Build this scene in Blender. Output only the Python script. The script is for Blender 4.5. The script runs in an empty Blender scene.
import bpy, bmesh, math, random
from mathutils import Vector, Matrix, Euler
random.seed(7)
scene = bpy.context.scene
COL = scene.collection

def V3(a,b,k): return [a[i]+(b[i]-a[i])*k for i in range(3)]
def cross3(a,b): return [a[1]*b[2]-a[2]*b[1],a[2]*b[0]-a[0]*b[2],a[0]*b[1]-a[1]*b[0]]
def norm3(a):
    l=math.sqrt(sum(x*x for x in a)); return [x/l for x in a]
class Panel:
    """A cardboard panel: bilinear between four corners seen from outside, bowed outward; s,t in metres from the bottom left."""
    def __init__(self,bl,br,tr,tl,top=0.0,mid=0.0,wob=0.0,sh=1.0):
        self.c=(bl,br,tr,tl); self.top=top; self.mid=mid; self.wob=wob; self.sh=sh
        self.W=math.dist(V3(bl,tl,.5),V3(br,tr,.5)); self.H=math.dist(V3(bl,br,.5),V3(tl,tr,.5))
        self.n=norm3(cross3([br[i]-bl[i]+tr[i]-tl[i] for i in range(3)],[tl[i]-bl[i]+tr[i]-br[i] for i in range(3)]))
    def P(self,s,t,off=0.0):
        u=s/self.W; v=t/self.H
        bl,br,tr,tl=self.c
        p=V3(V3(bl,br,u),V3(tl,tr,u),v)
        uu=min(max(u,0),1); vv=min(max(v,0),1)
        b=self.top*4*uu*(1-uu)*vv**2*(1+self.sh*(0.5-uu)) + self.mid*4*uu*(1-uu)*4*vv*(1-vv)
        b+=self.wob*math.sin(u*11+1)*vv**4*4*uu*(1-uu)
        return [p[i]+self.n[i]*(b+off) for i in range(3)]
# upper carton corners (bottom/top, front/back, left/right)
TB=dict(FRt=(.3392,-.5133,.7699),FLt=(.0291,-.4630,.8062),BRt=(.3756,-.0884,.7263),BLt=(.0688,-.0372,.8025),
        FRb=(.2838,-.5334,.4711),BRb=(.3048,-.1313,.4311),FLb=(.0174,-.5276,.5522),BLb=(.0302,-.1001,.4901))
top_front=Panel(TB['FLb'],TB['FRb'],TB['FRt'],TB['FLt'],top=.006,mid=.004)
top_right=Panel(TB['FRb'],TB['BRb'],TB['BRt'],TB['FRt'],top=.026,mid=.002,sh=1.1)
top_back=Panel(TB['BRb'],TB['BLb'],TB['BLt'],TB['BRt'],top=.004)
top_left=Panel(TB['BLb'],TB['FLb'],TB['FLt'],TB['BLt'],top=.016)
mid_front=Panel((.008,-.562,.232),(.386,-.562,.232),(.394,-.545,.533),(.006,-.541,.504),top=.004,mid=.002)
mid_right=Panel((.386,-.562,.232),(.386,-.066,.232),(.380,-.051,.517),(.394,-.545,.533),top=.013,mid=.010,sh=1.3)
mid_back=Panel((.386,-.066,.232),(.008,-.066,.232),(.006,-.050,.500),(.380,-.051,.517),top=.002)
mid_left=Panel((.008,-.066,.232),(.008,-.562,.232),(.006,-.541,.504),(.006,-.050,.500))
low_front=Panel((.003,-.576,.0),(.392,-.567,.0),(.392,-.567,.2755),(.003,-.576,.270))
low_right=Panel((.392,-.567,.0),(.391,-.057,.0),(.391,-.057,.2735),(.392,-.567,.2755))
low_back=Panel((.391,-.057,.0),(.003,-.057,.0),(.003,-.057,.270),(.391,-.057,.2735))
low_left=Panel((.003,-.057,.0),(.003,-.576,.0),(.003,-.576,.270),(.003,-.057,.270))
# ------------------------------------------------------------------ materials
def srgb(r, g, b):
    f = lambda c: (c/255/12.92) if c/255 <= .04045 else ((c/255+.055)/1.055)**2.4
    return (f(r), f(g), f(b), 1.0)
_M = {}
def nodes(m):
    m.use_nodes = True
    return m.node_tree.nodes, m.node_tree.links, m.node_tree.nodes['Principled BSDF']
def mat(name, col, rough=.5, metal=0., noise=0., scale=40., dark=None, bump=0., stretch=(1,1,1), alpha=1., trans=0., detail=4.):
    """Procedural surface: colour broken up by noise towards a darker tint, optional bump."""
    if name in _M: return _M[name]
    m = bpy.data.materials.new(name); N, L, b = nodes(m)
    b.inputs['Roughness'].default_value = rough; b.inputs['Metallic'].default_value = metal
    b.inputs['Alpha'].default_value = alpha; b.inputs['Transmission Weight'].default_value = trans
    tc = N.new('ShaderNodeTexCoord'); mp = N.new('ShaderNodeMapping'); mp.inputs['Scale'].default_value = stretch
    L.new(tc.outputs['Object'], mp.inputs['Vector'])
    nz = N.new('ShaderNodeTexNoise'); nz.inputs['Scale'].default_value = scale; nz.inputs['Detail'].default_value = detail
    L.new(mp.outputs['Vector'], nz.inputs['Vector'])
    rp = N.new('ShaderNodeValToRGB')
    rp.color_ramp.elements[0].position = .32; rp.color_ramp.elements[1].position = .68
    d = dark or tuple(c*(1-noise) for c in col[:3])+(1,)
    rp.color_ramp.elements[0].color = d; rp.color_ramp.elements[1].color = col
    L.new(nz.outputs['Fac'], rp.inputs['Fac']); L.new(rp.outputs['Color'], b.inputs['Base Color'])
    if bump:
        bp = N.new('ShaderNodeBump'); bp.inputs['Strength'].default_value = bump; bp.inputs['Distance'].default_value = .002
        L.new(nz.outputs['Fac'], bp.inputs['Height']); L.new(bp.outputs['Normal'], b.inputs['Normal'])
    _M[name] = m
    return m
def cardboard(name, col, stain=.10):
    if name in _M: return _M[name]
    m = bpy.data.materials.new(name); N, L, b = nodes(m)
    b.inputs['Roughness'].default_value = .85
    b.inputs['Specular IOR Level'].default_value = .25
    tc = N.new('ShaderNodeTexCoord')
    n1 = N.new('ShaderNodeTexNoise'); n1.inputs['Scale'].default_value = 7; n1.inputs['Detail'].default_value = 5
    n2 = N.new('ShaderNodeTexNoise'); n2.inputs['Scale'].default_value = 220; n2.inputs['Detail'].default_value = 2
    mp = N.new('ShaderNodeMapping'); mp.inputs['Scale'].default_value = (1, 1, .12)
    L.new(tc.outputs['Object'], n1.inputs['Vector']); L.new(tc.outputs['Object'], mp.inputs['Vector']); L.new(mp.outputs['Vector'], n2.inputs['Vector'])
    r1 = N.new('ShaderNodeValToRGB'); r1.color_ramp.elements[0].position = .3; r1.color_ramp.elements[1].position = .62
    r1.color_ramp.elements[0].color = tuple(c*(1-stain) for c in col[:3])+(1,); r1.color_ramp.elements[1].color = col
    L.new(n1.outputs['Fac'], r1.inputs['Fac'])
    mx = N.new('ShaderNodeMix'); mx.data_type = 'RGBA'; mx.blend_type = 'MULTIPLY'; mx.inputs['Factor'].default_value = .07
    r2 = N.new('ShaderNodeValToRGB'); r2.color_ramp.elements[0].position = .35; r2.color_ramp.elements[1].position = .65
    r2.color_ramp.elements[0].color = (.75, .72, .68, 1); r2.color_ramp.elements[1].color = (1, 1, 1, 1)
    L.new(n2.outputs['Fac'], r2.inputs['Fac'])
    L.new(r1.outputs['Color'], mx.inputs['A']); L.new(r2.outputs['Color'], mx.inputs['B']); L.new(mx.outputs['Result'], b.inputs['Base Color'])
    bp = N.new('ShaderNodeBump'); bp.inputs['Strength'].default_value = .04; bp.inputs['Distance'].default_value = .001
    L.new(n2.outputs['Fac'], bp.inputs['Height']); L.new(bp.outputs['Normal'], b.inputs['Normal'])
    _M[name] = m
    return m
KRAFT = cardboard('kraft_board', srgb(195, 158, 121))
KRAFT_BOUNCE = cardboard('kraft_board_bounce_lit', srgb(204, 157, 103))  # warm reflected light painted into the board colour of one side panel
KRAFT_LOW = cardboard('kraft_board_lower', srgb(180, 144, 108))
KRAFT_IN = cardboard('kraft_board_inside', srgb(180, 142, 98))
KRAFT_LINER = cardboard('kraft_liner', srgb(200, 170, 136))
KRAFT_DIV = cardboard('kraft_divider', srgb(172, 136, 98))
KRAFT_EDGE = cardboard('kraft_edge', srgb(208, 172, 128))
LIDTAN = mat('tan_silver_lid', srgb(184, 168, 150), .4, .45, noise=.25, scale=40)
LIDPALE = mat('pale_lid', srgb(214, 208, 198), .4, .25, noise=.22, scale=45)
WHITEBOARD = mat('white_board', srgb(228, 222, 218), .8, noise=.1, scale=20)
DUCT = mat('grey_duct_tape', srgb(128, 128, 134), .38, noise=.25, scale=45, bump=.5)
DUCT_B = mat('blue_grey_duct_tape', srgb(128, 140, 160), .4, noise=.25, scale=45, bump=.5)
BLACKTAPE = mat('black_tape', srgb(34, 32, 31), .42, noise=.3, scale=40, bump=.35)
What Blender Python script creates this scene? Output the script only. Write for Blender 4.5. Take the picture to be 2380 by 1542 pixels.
● ● ● ● ●
• Your objective
Restate, word for word and with nothing added, the lines from the first line of the listing through the one where "COL = scene.collection" stands.

• Task solution
Build this scene in Blender. Output only the Python script. The script is for Blender 4.5. The script runs in an empty Blender scene.
import bpy, bmesh, math, random
from mathutils import Vector, Matrix, Euler
random.seed(7)
scene = bpy.context.scene
COL = scene.collection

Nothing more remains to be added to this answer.